Uma oferta agora aconteceria pouco tempo depois da SABMiller perder seu lendário CEO, Graham Mackay, que morreu no fim do ano passado depois de lutar contra um câncer. Mackay, o homem que transformou a SABMiller na gigante diversificada que é hoje, passou 35 anos na empresa e era reconhecido como um dos melhores CEOs do mundo.

A Ambev provavelmente teria um papel na compra da SAB Miller pela ABI. Para usar menos o seu próprio balanço, a ABI poderia repassar as operações da SAB na América Latina para a Ambev em troca de uma maior participação na empresa.
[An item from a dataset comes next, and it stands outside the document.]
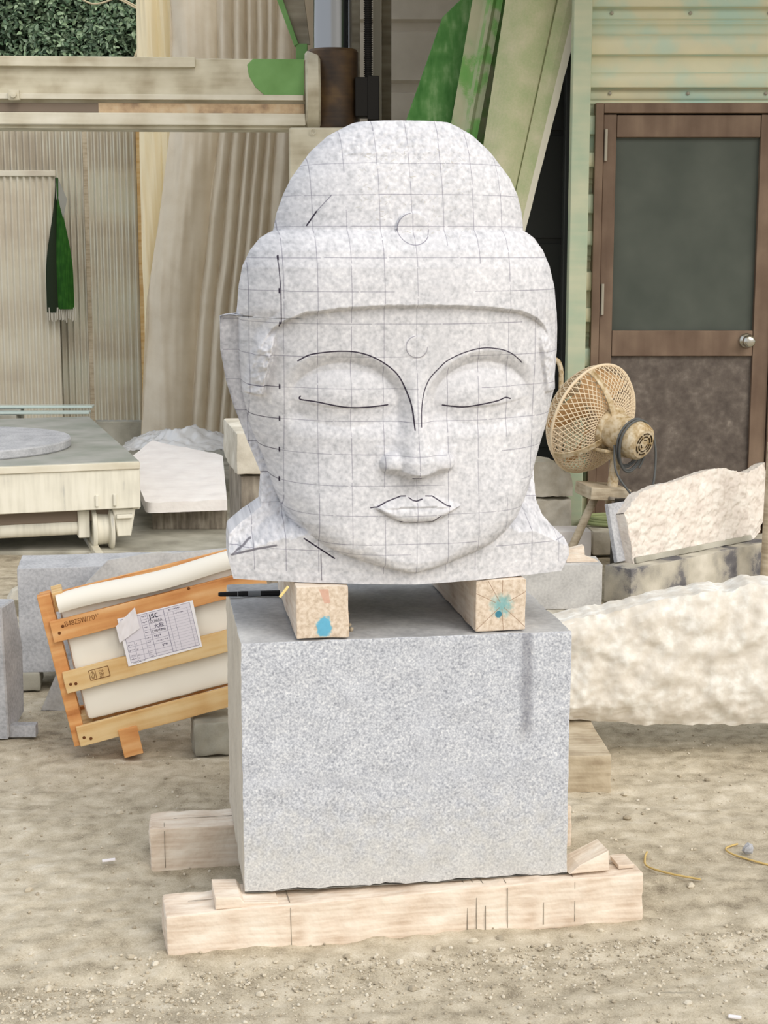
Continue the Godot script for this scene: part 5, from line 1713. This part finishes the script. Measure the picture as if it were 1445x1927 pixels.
# ---------- hedge beyond the wall ----------
func hedge() -> void:
	var t := thing("ivy_hedge", "dense dark green ivy hedge beyond the corrugated wall at top left", "hedge", V(-2.6, 0, -13.0))
	var rg := RandomNumberGenerator.new()
	rg.seed = 12
	var hn2 := noise(17, 1.4, 3)
	var rows := []
	for r in 30:
		var y := 0.0 + r * 0.15
		var row := PackedVector3Array()
		for c in 40:
			var x := -1.8 + c * 0.075
			row.append(V(x, y, -0.12 + 0.22 * hn2.get_noise_2d(x, y) - 0.05 * y))
		rows.append(row)
	var m := MB.new()
	m.grid(rows)
	part("inner_mass", m, M.hedge_core, t)
	var lf := MB.new()
	var lr := []
	for r in 5:
		var f := r / 4.0
		var w := 0.016 * sin(PI * pow(f, 0.7) * 0.98 + 0.03)
		lr.append(PackedVector3Array([V(-w, f * 0.07, 0.008 * sin(f * 3.0)), V(0, f * 0.07, 0.012 * sin(f * 3.0) - 0.008), V(w, f * 0.07, 0.008 * sin(f * 3.0))]))
	lf.grid(lr)
	var meshes := [mesh_of([[lf, M.leaf]]), mesh_of([[lf, M.leaf_b]]), mesh_of([[lf, M.leaf_c]])]
	var place := func(x: float, y: float) -> Transform3D:
		var z := -0.05 + 0.22 * hn2.get_noise_2d(x, y) - 0.05 * y + rg.randf_range(-0.04, 0.1)
		var b := Basis.from_euler(V(rg.randf_range(-1.4, 0.3), rg.randf_range(-0.9, 0.9), rg.randf_range(0, TAU)))
		return Transform3D(b.scaled(Vector3.ONE * rg.randf_range(0.55, 1.0)), V(x, y, z))
	for k in 300:
		var o := MeshInstance3D.new()
		o.name = "leaf" if k == 0 else "leaf_%03d" % k
		o.mesh = meshes[[0, 0, 1, 2][rg.randi() % 4]]
		t.add_child(o, true)
		o.transform = place.call(rg.randf_range(-0.5, 0.68), rg.randf_range(2.72, 3.32))
	for q in 3:
		var mm := MultiMesh.new()
		mm.transform_format = MultiMesh.TRANSFORM_3D
		mm.mesh = meshes[q]
		mm.instance_count = 2600
		for k in 2600:
			var y := rg.randf_range(2.4, 4.3) if k % 3 else rg.randf_range(2.68, 3.4)
			mm.set_instance_transform(k, place.call(rg.randf_range(-1.6, 1.0) if k % 2 else rg.randf_range(-0.5, 0.68), y))
		var mi := MultiMeshInstance3D.new()
		mi.name = "leaf_mass" if q == 0 else "leaf_mass_%03d" % q
		mi.multimesh = mm
		mi.set_meta("kind", "stuff")
		t.add_child(mi, true)
	for v in [[0.12, 3.30, 0.3, 3.19, 0.5, 3.24, 0.62, 3.32], [0.42, 3.28, 0.55, 3.22, 0.68, 3.14, 0.72, 3.0], [0.44, 3.26, 0.60, 3.18, 0.74, 3.08, 0.70, 2.9], [0.72, 3.05, 0.68, 2.92, 0.61, 2.74, 0.58, 2.6]]:
		var pts := []
		for k in 4: pts.append(V(v[k * 2], v[k * 2 + 1], 0.16))
		var q := MB.new()
		q.tube(spline(pts, 8), 0.008, 6)
		part("vine", q, M.vine, t)

# ---------- loose things on the dirt ----------
func small_things() -> void:
	var rg := RandomNumberGenerator.new()
	rg.seed = 2024
	var rocks := []
	for k in 4:
		var r := MB.new()
		r.rock(V(1, 0.6, 0.8), 400 + k, 6)
		rocks.append(mesh_of([[r, M["peb%d" % k]]]))
	for q in 4:
		var mm := MultiMesh.new()
		mm.transform_format = MultiMesh.TRANSFORM_3D
		mm.mesh = rocks[q]
		mm.instance_count = 2600
		for k in 2600:
			var x := rg.randf_range(-1.25, 1.25)
			var z := rg.randf_range(-4.4, -2.25)
			if k % 3 == 0:
				x = rg.randf_range(-0.7, 0.9)
				z = -2.66 - 0.19 * (x + 0.4) + absf(rg.randfn(0.0, 0.10))
			elif k % 3 == 1:
				z = rg.randf_range(-2.75, -2.25)
			var s := 0.0028 + 0.0085 * pow(rg.randf(), 4.0)
			var b := Basis.from_euler(V(rg.randf_range(-0.4, 0.4), rg.randf() * TAU, rg.randf_range(-0.4, 0.4))).scaled(Vector3.ONE * s)
			mm.set_instance_transform(k, Transform3D(b, V(x, gy(x, z) + s * 0.15, z)))
		var mi := MultiMeshInstance3D.new()
		mi.name = numbered("gravel")
		mi.multimesh = mm
		mi.set_meta("kind", "stuff")
		add_child(mi, true)
		tag(mi, ["tan", "pale beige", "brown", "whitish"][q] + " fine gravel and grit strewn over the dirt ground", "gravel")
	# stone chips big enough to pick apart
	var spots := [[-0.27, -2.71], [-0.17, -2.69], [-0.07, -2.73], [0.03, -2.72], [0.10, -2.77], [0.17, -2.79], [0.22, -2.81], [0.31, -2.79], [0.36, -2.83], [0.42, -2.86], [0.49, -2.86], [-0.42, -2.70], [-0.47, -2.73], [-0.22, -2.60], [0.05, -2.62], [0.26, -2.70], [-0.38, -2.57], [-0.6, -2.62], [-0.55, -2.95], [-0.36, -3.02], [-0.40, -3.08], [-0.46, -2.99], [0.56, -3.45], [0.62, -3.52], [0.70, -3.6], [0.58, -3.62], [0.80, -3.72], [0.95, -3.60], [0.74, -3.76], [-0.62, -3.5], [-0.83, -3.72], [-0.95, -3.35], [-0.73, -3.05], [0.63, -3.05], [0.71, -2.7], [0.53, -2.55]]
	var proto: MeshInstance3D = null
	for k in spots.size():
		var x: float = spots[k][0]
		var z: float = spots[k][1]
		var s := rg.randf_range(0.013, 0.024)
		var o := MeshInstance3D.new()
		o.name = numbered("stone_chip")
		o.mesh = rocks[k % 4]
		add_child(o, true)
		o.position = V(x, gy(x, z) + s * 0.12, z)
		o.rotation.y = rg.randf() * TAU
		o.scale = Vector3.ONE * s
		var zone := "on the dirt in front of the front timber" if z > -2.95 and x > -0.36 and x < 0.51 else "on the dirt left of the front timber" if z > -2.95 and x < 0.0 else "on the dirt right of the front timber" if z > -2.95 else "on the dirt between the two timbers at the left" if x < -0.3 and z > -3.1 else "on the dirt under the cream stone slab" if x > 0.0 else "on the bare dirt before the crate"
		tag(o, "small broken stone chip lying " + zone, "chip", "stone chips " + zone)
	var f := solo("stone_flake", "grey pointed stone lying on the dirt beside the right straw", "stone", rock_mb(V(0.03, 0.026, 0.024), 501), M.granite_dark, V(0.795, 0.006, -3.25))
	solo("wood_chip", "white sliver of wood on the dirt left of the block", "chip", box(V(0.028, 0.004, 0.009), 0.001, T(0, 0, 0, 0, 10, 3)), M.paper, V(-0.591, 0.002, -3.195))
	solo("wood_chip", "white sliver on the dirt at the lower right of the photo", "chip", box(V(0.022, 0.004, 0.008), 0.001, T(0, 0, 0, 0, -15, 0)), M.paper, V(0.60, 0.002, -2.50))
	for s in [[[0.573, -3.245, 0.561, -3.20, 0.56, -3.16, 0.598, -3.109, 0.655, -3.073], "thin dry curved straw lying right of the front timber"], [[0.783, -3.302, 0.752, -3.277, 0.757, -3.24, 0.79, -3.20, 0.83, -3.17], "dry curled straw beside the grey pointed stone"]]:
		var pts := []
		for k in range(0, s[0].size(), 2):
			pts.append(V(s[0][k], gy(s[0][k], s[0][k + 1]) + 0.005, s[0][k + 1]))
		var q := MB.new()
		q.tube(spline(pts, 6), 0.0022, 6)
		solo("straw", s[1], "straw", q, M.straw)

func rock_mb(sz: Vector3, sd: int) -> MB:
	var r := MB.new()
	r.rock(sz, sd, 8)
	return r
Ottenstein diz que a decisão da Ambev de passar a ter apenas uma classe de ações, tomada no ano passado, pode ter sido uma forma de facilitar essa troca de ações entre a Ambev e a ABI. Ele acha que se a Ambev incorporar o resto da América Latina, ela pode acabar distribuindo mais caixa a seus acionistas, já que seu imposto médio cairia (os impostos nos outros países são menores que no Brasil).

No site da ABI, a empresa diz que seu “sonho” é ser “the best beer company” do mundo (a melhor empresa de cervejas) e Brito costuma repetir em reuniões com analistas que “ainda temos muito que fazer no negócio de cerveja”.

Pelo jeito, a ABI está pronta para tomar outro caminhão de dívida, e começar tudo de novo.